Le procès de l’Amérique de Ta-Nehisi Coates

Publié chez l’éditeur Autrement, Le procès de l’Amérique du talentueux Ta-Nehisi Coates analyse et met en perspective les conséquences de «250 ans d’esclavage, 90 ans de lois discriminatoires, 60 de ségrégation légale et 35 ans d’une politique du logement raciste» sur la plus grande démocratie du monde.

Natif de Baltimore, l’écrivain et journaliste américain Ta-Nehisi Coates est devenu l’une des figures de proue de la littérature américaine. À celui qui a reçu le prestigieux George Polk Award, on doit deux livres salués abondamment par la critique des deux côtés de l’océan: Une colère noire (Autrement, 2016) et Le Grand combat (Autrement, 2017).

« Célébrer la liberté et la démocratie tout en oubliant que l’Amérique prend ses origines dans l’économie de l’esclavage, c’est du patriotisme à la carte. »

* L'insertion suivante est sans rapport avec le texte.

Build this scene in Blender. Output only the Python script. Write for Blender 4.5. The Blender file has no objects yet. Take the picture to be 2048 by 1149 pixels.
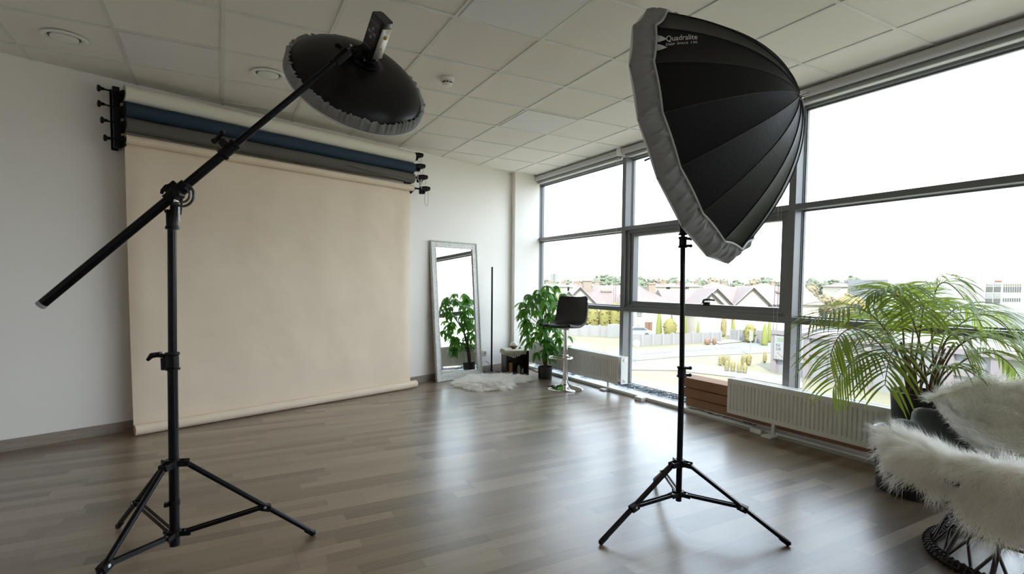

Avec son nouvel ouvrage, Le procès de l’Amérique, traduit de l’anglais par Karine Lalechère, Ta-Nehisi Coates continue l’introspection de son pays. Il fait le constat que regarder la population noire en ne voyant que ce qui se passe dans les rues aujourd’hui est une faute lourde.

«Tant que nous n’aurons pas admis notre dette morale écrasante, l’Amérique ne sera jamais unie», dit-il.

Correspondant à The Atlantic où il couvre les affaires nationales et les violences raciales, il est d’avis qu’il faut impérativement faire le procès de son pays en revenant sur la genèse de la présence noire sur le continent et le tort considérable qu’a causé l’esclavage et les autres formes de discrimination et ségrégation dans un aussi grand pays comme les États-Unis d’Amérique et pour lequel on devine malgré tout un amour inconditionnel.

L’auteur s’interroge notamment sur l’épineuse question de la réparation que personne ne souhaite, ne serait-ce qu’abordé. Dans son essai, Ta-Nehisi Coates raconte l’histoire de ce représentant démocrate du Michigan, John Conyers, qui depuis plus de deux décennies, tente de proposer au Congrès, chaque session parlementaire, la mise en place d’une commission d’étude des propositions de réparations pour les Afro-Américains.

Niet, Nothing, Nada! Les refus sont aussi longs que les combats que mènent les Afro-Américains pour survivre dans ce qui est devenu depuis bien longtemps leur pays.

« La concentration de pauvreté a été associée à la concentration de la mélanine, créant une conflagration dévastatrice. »

Pourtant, la conception du terme réparation pour Ta-Nehisi Coates diffère beaucoup de l’idée qu’on pourrait s’en faire. « Par ce mot, j’entends la pleine reconnaissance de notre histoire collective et de ses conséquences », dit-il dans son livre.

« Ignorer le fait que l’une des plus vieilles républiques du monde a été bâtie sur la suprématie blanche, prétendre que les problèmes d’une société duale sont les mêmes problèmes que ceux du capitalisme sans régulation, c’est cacher le péché du pillage national derrière le péché du mensonge national. »

Ta-Nehisi Coates illustre son propos par différents thèmes et exemples. La question du droit de logement est un de ceux-là. L’écrivain explique ainsi que si les Noirs étaient presque reconnus, le système en place faisait en sorte de spolier les quelques rares têtes qui émergeaient du lot. Impossible d’avoir droit à un crédit comme les Blancs, ils devaient passer par des gens qui n’avaient aucun scrupule à revendre plus chers ou à récupérer la maison et tous les investissements pour aussi peu qu’un payement raté ou une désagréable assurance surprise sortie d’un je ne sais quel chapeau.

Dans cet essai nécessaire et véritablement incendiaire, Ta-Nehisi Coates croit q u’il est plus que jamais temps qu’un procès soit fait et que le pays, à tout le moins ses responsables, prenne leur responsabilité face aux erreurs du passé.

Reste qu’au moment où Donald Trump a succédé à Barack Obama, l’espoir reste mince, très mince, mais Ta-Nehisi Coates semble vouloir être une de ces voix qui parlent et résonnent malgré tout.